Remember that this is a simplified explanation, and actual accounting treatment may involve additional considerations

Replies (1)

Here's a clearer breakdown of the IFRS treatment for exchange of goods like the fridge and television between XYZ and ABC:


Key Points:

  • Exchange of non-monetary assets (fridge vs. TV).

  • Both assets initially recorded at cost + markup.

  • Exchange can have commercial substance or not.

  • Loss on exchange recognized if fair value < carrying amount.


Step 1: Determine Commercial Substance

  • Commercial substance means the future cash flows from the new asset differ significantly from the old asset.

  • Here, since a fridge and a television are quite different, exchange likely has commercial substance.


Step 2: Measure Fair Value

  • For the exchange with commercial substance, both assets are measured at fair value.

  • Fair value usually means market value or the price at which the asset could be sold.


Step 3: Recognize Asset Received & Derecognize Asset Given

  • The old asset (fridge for XYZ, TV for ABC) is removed at its carrying amount.

  • The new asset is recognized at the fair value of the asset given up or received (whichever is more clearly evident).


Step 4: Recognize Gain or Loss

  • Loss: If fair value of the asset received is less than carrying amount of asset given up, recognize loss in profit or loss immediately.

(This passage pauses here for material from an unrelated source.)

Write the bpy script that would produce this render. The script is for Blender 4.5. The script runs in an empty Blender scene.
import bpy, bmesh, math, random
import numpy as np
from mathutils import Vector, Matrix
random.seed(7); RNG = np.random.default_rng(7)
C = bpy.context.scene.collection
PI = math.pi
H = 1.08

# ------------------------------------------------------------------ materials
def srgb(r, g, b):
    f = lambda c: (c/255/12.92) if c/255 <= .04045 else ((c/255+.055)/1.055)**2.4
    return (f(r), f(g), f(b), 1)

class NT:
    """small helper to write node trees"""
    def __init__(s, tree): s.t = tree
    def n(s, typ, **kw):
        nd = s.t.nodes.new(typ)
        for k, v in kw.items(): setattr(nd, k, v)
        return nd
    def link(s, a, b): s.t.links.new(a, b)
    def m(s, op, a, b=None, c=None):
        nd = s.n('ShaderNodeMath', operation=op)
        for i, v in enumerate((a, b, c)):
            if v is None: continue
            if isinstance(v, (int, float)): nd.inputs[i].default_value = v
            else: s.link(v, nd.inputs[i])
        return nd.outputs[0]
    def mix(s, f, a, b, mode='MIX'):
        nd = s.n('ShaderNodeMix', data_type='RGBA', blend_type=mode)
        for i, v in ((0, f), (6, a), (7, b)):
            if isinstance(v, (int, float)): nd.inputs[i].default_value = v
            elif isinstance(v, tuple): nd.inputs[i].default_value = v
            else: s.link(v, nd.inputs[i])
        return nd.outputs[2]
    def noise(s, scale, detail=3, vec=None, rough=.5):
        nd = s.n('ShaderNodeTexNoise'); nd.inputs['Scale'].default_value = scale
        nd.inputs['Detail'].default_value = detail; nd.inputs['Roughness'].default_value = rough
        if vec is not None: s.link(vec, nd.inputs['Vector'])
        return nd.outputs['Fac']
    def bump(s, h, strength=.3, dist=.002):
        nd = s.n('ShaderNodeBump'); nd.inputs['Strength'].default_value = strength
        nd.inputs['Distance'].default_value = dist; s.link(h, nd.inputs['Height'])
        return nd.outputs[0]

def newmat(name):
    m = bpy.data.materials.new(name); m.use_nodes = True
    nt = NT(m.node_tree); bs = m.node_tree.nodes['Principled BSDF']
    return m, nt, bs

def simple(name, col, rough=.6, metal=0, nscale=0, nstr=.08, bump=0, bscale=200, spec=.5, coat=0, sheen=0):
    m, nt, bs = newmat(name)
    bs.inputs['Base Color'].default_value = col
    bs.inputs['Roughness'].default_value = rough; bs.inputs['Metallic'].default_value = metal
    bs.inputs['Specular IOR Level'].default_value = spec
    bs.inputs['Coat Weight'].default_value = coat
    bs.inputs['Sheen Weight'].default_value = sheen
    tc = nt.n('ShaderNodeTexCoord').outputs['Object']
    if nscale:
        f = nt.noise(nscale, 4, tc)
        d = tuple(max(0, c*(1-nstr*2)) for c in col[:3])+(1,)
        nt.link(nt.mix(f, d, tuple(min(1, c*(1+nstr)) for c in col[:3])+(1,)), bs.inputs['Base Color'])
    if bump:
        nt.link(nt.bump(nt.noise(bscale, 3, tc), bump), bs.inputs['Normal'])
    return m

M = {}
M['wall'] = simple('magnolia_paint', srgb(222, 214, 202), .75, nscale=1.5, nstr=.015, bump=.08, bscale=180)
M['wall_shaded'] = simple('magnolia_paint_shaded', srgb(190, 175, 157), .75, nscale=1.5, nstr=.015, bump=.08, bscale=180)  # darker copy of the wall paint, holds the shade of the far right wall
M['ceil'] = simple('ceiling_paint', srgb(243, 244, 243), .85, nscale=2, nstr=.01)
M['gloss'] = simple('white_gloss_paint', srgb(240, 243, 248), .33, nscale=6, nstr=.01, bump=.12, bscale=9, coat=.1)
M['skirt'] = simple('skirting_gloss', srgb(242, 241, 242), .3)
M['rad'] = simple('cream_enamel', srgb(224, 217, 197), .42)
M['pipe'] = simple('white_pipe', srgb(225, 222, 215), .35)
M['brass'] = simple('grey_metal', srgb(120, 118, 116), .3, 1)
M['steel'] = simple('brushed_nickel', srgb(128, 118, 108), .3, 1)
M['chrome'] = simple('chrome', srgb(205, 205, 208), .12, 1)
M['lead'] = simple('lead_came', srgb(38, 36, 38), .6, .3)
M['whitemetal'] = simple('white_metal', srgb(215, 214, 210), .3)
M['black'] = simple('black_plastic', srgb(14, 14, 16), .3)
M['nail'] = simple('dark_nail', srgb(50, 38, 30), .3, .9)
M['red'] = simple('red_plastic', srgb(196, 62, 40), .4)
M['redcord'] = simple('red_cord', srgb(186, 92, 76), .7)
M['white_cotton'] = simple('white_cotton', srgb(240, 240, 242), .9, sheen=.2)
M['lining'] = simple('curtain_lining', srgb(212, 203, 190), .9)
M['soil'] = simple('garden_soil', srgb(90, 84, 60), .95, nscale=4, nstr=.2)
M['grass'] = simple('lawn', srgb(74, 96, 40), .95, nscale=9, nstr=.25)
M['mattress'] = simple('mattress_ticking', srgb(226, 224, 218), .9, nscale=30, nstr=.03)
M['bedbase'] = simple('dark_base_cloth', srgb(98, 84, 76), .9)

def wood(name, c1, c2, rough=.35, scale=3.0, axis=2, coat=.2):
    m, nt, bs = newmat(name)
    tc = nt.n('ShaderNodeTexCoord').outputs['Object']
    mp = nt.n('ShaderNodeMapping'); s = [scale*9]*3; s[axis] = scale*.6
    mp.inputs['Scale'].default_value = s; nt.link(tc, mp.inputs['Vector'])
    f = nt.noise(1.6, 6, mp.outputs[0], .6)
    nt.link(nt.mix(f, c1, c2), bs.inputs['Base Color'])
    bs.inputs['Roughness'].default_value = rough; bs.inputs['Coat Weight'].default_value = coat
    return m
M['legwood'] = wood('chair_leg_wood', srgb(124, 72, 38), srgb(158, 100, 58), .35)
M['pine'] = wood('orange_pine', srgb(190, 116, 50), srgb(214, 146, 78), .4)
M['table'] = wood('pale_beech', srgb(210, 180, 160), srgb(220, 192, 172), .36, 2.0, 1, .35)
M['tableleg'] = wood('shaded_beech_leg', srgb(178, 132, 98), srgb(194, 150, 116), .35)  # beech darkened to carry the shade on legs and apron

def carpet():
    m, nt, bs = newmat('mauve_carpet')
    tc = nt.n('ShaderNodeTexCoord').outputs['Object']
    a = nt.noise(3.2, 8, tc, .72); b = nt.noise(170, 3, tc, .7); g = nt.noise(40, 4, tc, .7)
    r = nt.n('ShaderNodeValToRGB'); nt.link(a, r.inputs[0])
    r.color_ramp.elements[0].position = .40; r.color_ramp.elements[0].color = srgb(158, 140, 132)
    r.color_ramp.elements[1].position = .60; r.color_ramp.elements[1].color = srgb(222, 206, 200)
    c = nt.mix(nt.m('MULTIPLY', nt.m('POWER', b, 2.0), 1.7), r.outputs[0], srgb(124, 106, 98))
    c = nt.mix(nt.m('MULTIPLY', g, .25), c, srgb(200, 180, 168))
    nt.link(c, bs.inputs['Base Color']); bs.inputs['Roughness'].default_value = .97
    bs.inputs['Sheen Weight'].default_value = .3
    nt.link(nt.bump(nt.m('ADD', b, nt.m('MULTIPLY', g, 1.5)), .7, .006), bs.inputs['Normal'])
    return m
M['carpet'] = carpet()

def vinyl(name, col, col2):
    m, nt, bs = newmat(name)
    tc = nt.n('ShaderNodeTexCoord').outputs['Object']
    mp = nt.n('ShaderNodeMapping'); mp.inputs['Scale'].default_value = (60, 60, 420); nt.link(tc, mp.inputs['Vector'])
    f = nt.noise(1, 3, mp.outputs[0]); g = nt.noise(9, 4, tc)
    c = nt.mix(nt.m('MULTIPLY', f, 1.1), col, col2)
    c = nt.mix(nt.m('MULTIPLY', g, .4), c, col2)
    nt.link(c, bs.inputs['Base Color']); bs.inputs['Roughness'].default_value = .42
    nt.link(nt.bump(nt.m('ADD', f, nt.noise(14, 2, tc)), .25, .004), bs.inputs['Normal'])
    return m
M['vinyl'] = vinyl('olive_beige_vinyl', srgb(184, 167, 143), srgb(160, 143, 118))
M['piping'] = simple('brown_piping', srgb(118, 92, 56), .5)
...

  • Gain: If fair value of asset received is more than carrying amount, recognize gain in profit or loss immediately.


Example for XYZ:

  • Fridge carrying amount = $200 (cost) + 11% markup ($22) = $222

  • Television fair value (received) = $250 + 10% markup = $275

  • Since TV’s fair value ($275) > fridge’s carrying amount ($222), XYZ recognizes a gain of $53.

Journal entry for XYZ:

 
Dr. Television (PPE) $275 Cr. Fridge (PPE) $222 Cr. Gain on Exchange (P&L) $53

Example for ABC:

  • TV carrying amount = $250 + 10% markup = $275

  • Fridge fair value (received) = $200 + 11% markup = $222

  • Since fridge fair value ($222) < TV carrying amount ($275), ABC recognizes a loss of $53.

Journal entry for ABC:

 
Dr. Fridge (PPE) $222 Dr. Loss on Exchange (P&L) $53 Cr. Television (PPE) $275

Summary:

Aspect XYZ ABC
Asset Given Fridge (carrying amount $222) TV (carrying amount $275)
Asset Received TV (fair value $275) Fridge (fair value $222)
Gain / Loss Gain $53 Loss $53
Accounting Treatment Recognize TV @ $275, Gain $53 Recognize Fridge @ $222, Loss $53

If the exchange lacked commercial substance, both parties would continue carrying the old asset's book value, and no gain/loss is recognized.